O desaforamento do júri

O art. 427 do Código de Processo Penal (CPP) dispõe:

Se o interesse da ordem pública o reclamar ou houver dúvida sobre a imparcialidade do júri ou a segurança pessoal do acusado, o Tribunal, a requerimento do Ministério Público, do assistente, do querelante ou do acusado ou mediante representação do juiz competente, poderá determinar o desaforamento do julgamento para outra comarca da mesma região, onde não existam aqueles motivos, preferindo-se as mais próximas.

Portanto, como regra, o desaforamento é uma forma de evitar ou diminuir as chances de ocorrência de um julgamento por jurados contaminados com as emoções do fato.

Ademais, em caso de aparente parcialidade do Magistrado – e não dos jurados –, a nossa legislação não prevê o desaforamento como medida adequada, mas sim o impedimento ou a suspeição do Juiz.

Observando atentamente o art. 427 do CPP, constata-se que a legislação exige a aferição de determinados motivos que permitem o desaforamento. Nesse diapasão, o entendimento do Superior Tribunal de Justiça (STJ) é no sentido de que a análise dos motivos que autorizam o desaforamento exige o reexame do conjunto fático-probatório, o que seria incabível em recurso especial, conforme a súmula nº 7 do STJ (AgRg no AREsp 1054091/RJ).

Ocorre que nem sempre será necessário o exame do arcabouço probatório. Em determinadas situações, é possível que o Tribunal que analisou o desaforamento tenha afirmado categoricamente no acórdão que determinado fato ocorreu ou está ocorrendo, mas que não caracteriza o motivo previsto no art. 427 do CPP. Assim, o exame pelo STJ consistiria em mera análise jurídica, sem a necessidade de reexaminar as provas acerca do fato.

Como exemplo, podemos imaginar a aferição do motivo “segurança pessoal do acusado” em um caso no qual, durante a instrução, ocorreram inúmeras tentativas de invasão do fórum para linchamento do réu. Se essas tentativas de linchamento foram reconhecidas no acórdão, o STJ, no recurso especial, apenas interpretaria se esses fatos caracterizam o motivo previsto na legislação, independentemente de aprofundamento acerca das provas.
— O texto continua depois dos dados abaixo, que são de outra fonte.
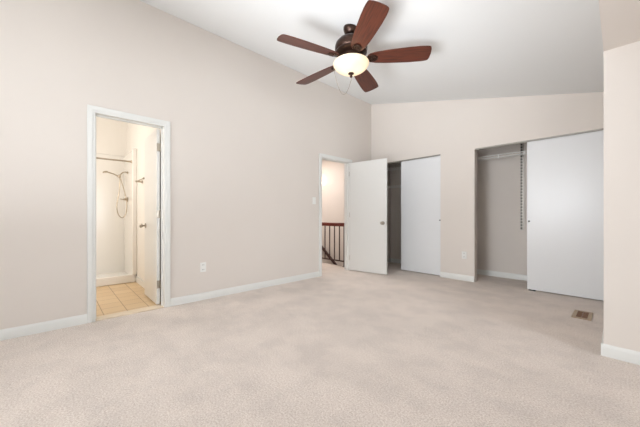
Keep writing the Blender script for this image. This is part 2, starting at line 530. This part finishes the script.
# ------------------------------------------------------------------ sliding closet panels
def slider(name, x0, x1, y, label, pull, fr=True):
    root = empty(name, ((x0 + x1) / 2, y, 0), label, 'door', kind='structure')
    MB().box(x0, x1, y - .009, y + .009, .014, ZO - .019).build('panel', M['panel'], root, bevel=.0015)
    e = MB()
    e.lathe([(.0115, 0), (.0115, .003), (.0085, .004), (.007, .001), (.0001, .0008)], (pull, y - .0092, .955), Matrix.Rotation(R(90), 3, 'X'), 24)
    e.build('finger_pull', M['black'], root)
    for x in (x0 + .12, x1 - .12):
        MB().box(x - .03, x + .03, y + .0095, y + .014, ZO - .09, ZO - .022).lathe([(.012, -.004), (.012, .004)], (x, y + .018, ZO - .04), 'Y', 16).build('roller', M['nickel'], root)
    return root


slider('door_3', -2.842, -2.084, 4.797, 'white sliding closet panel closed across the closet nearest the hall door', -2.102)
slider('door_4', -2.835, -2.086, 4.846, 'second white sliding panel tucked behind the front panel of the left closet', -2.812)
slider('door_5', -.884, -.129, 4.797, 'glossy white sliding closet panel right of the open closet', -.862)
slider('door_6', -.878, -.131, 4.846, 'second white sliding panel tucked behind the front panel of the right closet', -.150)
# floor guide under the edge of the right-hand panels
g = MB().box(-.866, -.790, 4.778, 4.862, .0, .004).box(-.866, -.836, 4.778, 4.785, .004, .017).box(-.818, -.790, 4.778, 4.785, .004, .017).box(-.866, -.79, 4.81, 4.83, .004, .02)
tag(g.build('door_guide', M['black']), 'small dark floor guide under the left edge of the glossy closet panel', 'door guide')

# ------------------------------------------------------------------ closet fittings
def wire_shelf(x0, x1, y0, y1, z, label, group):
    root = empty('wire_shelf', ((x0 + x1) / 2, y1, z), label, 'shelf', group)
    d = MB()
    n = int((x1 - x0) / .05)
    for i in range(n + 1):
        x = x0 + (x1 - x0) * i / n
        d.tube([(x, y1 - .004, z), (x, y0, z), (x, y0, z - .044)], .0013, 5)
    for y in (y1 - .004, (y0 + y1) / 2):
        d.tube([(x0, y, z - .004), (x1, y, z - .004)], .003, 6)
    d.build('deck', M['wire'], root)
    MB().tube([(x0, y0, z), (x1, y0, z)], .007, 8).tube([(x0, y0 - .001, z - .032), (x1, y0 - .001, z - .045)], .007, 8).build('front_lip', M['wire'], root)
    k = x0 + .09
    while k < x1:
        MB().box(k - .007, k + .007, y0 - .011, y0 + .004, z - .056, z + .008).build('clip', M['plate'], root, bevel=.002)
        k += .34
    return root


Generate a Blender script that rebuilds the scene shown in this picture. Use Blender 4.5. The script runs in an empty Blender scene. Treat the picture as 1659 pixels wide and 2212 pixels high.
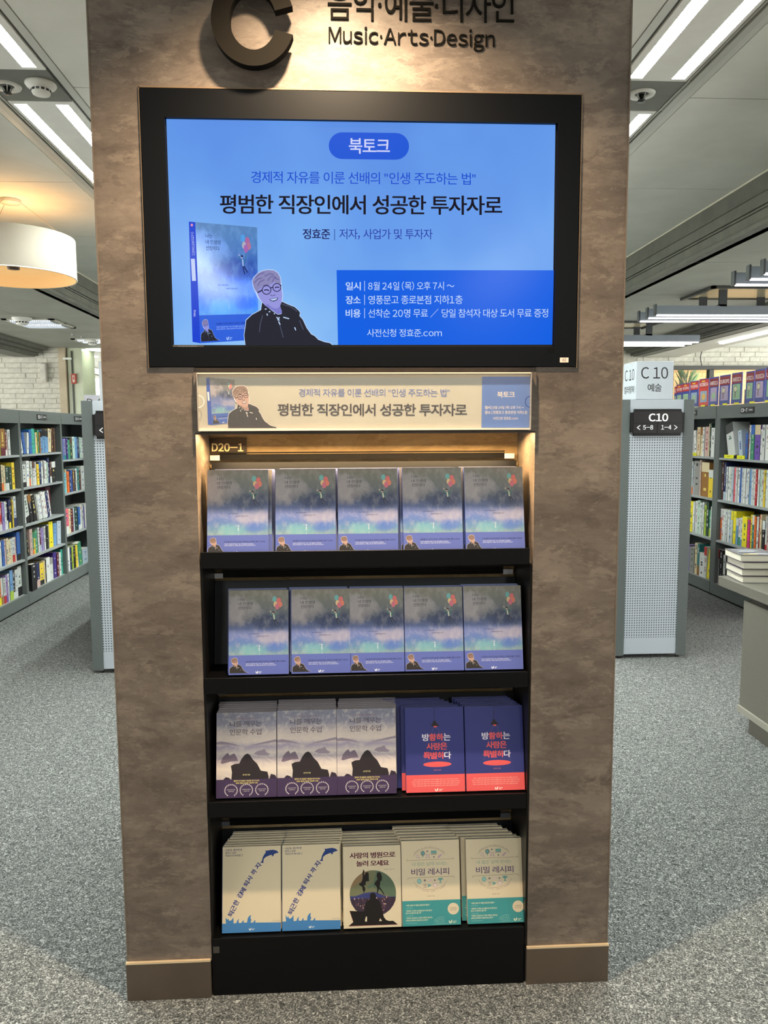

Não desconsidero, evidentemente, que toda interpretação ocorre durante a aplicação. A hermenêutica pressupõe o caso concreto. Entretanto, retirar do STJ a necessidade de analisar minimamente os fatos é esvaziar completamente a sua competência.

Recentemente, no HC 374713, a Sexta Turma do Superior Tribunal de Justiça decidiu que o desaforamento de um caso se encerra com o veredito do júri popular. Transcreve-se parte da ementa desse julgado, considerando a forma didática pela qual foi exposto o instituto do desaforamento:

HABEAS CORPUS. PROCESSO PENAL. EXECUÇÃO PROVISÓRIA DA PENA. POSSIBILIDADE. ADOÇÃO DA NOVA ORIENTAÇÃO DO SUPREMO TRIBUNAL FEDERAL. DESAFORAMENTO. COMPETÊNCIA DO JUÍZO DA COMARCA EM QUE O FEITO FOI DESAFORADO. HERMENÊUTICA JURÍDICA. NORMA EXCEPCIONAL QUE COMPORTA INTERPRETAÇÃO RESTRITIVA. DESLOCAMENTO DO FORO TÃO SOMENTE PARA A REALIZAÇÃO DO TRIBUNAL POPULAR. DENEGAÇÃO DA ORDEM.
[…]
6. De acordo com o teor dos arts. 70 e 69, I, ambos do CPP, via de regra, a competência dar-se-á pelo local da infração, pois presume-se que, no distrito da culpa, o acervo probatório será construído com maior robustez, adotando-se, nesse campo, a expressão latina do forum delicti comissi.
7. No procedimento do Tribunal do Júri, a competência ratione loci revela-se ainda mais preponderante, haja vista que os jurados do local dos fatos, frise-se, leigos sob a ótica jurídica, decidirão com base em razões pessoais, influenciadas pela cultura social circunscrita àquela localidade.
8. Contudo, excepcionando essa regra, além dos casos de atraso no julgamento e excesso de serviço (art. 428, CPP), o art. 427 do Código de Ritos Penais estabelece que, nas hipóteses em que o interesse da ordem pública o reclamar ou houver dúvidas sobre a imparcialidade do júri ou a segurança pessoal do acusado, poderá ser determinado o desaforamento do feito para comarca distinta, da mesma região, onde não existam aqueles motivos, preferindo-se as mais próximas.
9. Em se tratando de norma de exceção, a jurisprudência desta Corte Superior tem consagrado entendimento que sua interpretação deve se dar de forma restritiva (AgRg no REsp 1111687/RO, Rel. Ministro NILSON NAVES, SEXTA TURMA, julgado em 16/06/2009, DJe 14/09/2009).
[…]
11. Delimitação da incidência do instituto da perpetuatio jurisdicionais no Tribunal do Júri, tão somente para submeter a sua solução todas as questões, incidentes ou não, que surgirem no curso do feito, quando serão solucionadas pelo juízo da comarca destinatária do desaforamento, enquanto não findo o juízo popular.
12. Não ocorrência de violação ao artigo 668 do CPP, tendo em vista tratar-se de norma afeta aos julgamentos originariamente designados ao Júri, o que não se revela quando da ocorrência do instituto do desaforamento.
13. Sob o panorama da interpretação sistemática que deve ser conferida no caso sub exame, forçoso concluir que o art. 427 do Código de Processo Penal não comporta interpretação ampliativa, de modo que o deslocamento de competência dar-se-á tão somente quanto ao Tribunal Popular, ao passo que, uma vez realizado, esgota-se a competência da comarca destinatária, inexistindo, in casu, qualquer violação quanto à execução provisória determinada pelo juízo originário da causa, em observância à exegese do art. 70 do CPP.
[…]
(HC 374.713/RS, Rel. Ministro Antonio Saldanha Palheiro, Sexta Turma, julgado em 06/06/2017, DJe 13/06/2017)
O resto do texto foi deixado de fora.